I came across this book, during one of my visits to Nicosia and the Moufflon Bookshop which sells many books about Cyprus. This particular book by Barbara Cornwall Lyssarides, wife of the late Cypriot politician and member of Parliament, Dr Vassos Lyssarides stood out immediately. It is written with compassion and love for an island she calls "my old acquaintance" and was originally published as part of a series in the 'Cyprus Weekly' newspaper where Barbara was a contributor.
Each chapter recounts a different element of Cyprus' colourful past, the foreign visitors to the island and the impressions they had on visiting our shores. While reading, you come across references to travellers such as Denis Possot who, as is explained, was "a priest of Coulomiers in Brie, who had left home with friends in 1532 on a pilgrimage to the Holy Sepulchre." He describes the apparently strange animals he came across such as the unusual sheep with "six or seven horns" and "plentiful fowls, doves, partridges and hares," as well as the " venomous snakes, vipers, serpents and scorpions [which] were abundant."
Another traveller Felix Faber, a Dominican monk from Germany stayed for a long time after an eventful voyage where there was a fight on board the ship between a Knight and a Latin Bishop, "a dispute over extra legroom." As Barbara writes, "Only two Cyprus towns had impressed Faber- Nicosia and its royal palace and numerous churches and convents and the Salines, near present-day Larnaca, whose yield from the Salt Lake helped to enrich the Queen of Cyprus" (Caterina Cornaro).

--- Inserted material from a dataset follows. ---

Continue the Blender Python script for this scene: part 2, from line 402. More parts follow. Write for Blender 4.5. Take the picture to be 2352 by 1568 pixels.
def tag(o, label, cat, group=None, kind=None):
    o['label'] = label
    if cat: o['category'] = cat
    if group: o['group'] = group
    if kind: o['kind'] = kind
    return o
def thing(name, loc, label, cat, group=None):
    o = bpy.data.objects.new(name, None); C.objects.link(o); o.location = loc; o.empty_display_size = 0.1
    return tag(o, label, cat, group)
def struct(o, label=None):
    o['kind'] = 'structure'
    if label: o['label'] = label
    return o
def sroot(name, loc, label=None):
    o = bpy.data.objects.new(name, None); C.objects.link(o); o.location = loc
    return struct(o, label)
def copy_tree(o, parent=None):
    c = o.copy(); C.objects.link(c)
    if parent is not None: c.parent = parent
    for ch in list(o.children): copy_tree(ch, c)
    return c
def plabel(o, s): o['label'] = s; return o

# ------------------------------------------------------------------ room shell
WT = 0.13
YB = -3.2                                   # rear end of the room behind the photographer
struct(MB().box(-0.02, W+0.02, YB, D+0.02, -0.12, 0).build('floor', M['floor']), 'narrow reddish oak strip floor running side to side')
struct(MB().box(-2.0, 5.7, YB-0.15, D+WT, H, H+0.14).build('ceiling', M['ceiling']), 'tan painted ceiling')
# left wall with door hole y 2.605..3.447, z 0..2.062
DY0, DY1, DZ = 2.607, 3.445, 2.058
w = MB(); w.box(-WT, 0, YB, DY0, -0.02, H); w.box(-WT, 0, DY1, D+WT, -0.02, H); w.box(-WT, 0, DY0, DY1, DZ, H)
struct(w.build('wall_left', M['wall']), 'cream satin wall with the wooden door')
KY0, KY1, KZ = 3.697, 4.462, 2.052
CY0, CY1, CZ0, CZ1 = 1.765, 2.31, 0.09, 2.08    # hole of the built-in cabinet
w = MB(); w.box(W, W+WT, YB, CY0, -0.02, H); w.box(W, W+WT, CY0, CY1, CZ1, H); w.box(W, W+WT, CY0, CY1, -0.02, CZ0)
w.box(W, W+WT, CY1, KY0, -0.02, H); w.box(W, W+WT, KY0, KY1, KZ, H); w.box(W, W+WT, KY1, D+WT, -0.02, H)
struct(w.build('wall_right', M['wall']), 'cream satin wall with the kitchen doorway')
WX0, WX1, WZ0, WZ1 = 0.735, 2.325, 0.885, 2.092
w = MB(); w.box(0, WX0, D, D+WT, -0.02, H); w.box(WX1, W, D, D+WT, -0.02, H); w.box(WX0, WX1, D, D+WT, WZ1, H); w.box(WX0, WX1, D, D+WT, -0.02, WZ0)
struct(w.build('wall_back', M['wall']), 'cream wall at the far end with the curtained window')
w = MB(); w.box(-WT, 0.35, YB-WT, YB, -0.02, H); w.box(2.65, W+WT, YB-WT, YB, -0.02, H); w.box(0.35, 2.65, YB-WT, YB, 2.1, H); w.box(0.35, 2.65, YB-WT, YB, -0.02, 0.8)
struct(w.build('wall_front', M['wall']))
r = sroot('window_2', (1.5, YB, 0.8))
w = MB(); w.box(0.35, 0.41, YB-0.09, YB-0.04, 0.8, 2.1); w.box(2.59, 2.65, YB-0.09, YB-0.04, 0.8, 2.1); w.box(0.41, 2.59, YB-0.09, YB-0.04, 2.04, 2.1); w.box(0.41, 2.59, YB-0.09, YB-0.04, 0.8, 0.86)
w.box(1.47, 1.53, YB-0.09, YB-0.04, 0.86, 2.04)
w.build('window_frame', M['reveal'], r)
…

Another interesting account is that of the Australian archaeologist Diana Wood Conroy, who while excavating Kato Paphos in 1998, noted that, "I've noticed how ruins attract flowers as if the debris of so much past life formed a kind of natural fertiliser."
The book also includes accounts of personalities which shaped the island, such as the very humorous account of Sir Garnet Wolseley, who led the takeover of Cyprus from the Ottomans in the 19th century and who was "intolerant, grumpy and disliked foreigners." He pushed for many changes, such as legal system and land tax reforms and "on immediate dredging for a new harbour at Famagusta and a minimal road system along with drainage of the malaria-breeding swamps" but these had "to be stalled for lack of funds at the time."
Another Englishman, John Thomson, who was a master photographer explored the island in 1878 and reflected "that the island had once been a renowned commercial centre in the Levant, and the fate of this seemingly exhausted place saddened him."
There is also a very interesting chapter on the Armenians who settled in Cyprus and built a community after fleeing Ottoman Turkey. They were "specialised craftsmen or tradesmen in the old country, [who] eventually set up workshops in Cyprus."
Another chapter focuses on the history and development of Agia Napa from a small "seaside village" and it's development during Lusignan times to the "stunning tourist boom" after 1974.
As Barbara Cornwall Lyssarides describes in the introduction, her book is "a testimony...to a nation's ability to withdraw into itself, an instinctive form of passive resistance, perhaps to protect its identity through its social and religious armour. How many times, after all, must a nation be asked to re-define itself?"
Her extensive knowledge and research, which make up this book is valuable in its insights and informative narration about a "yesterday in Cyprus" which should be preserved for future generations, so that they can better understand the Cyprus of today.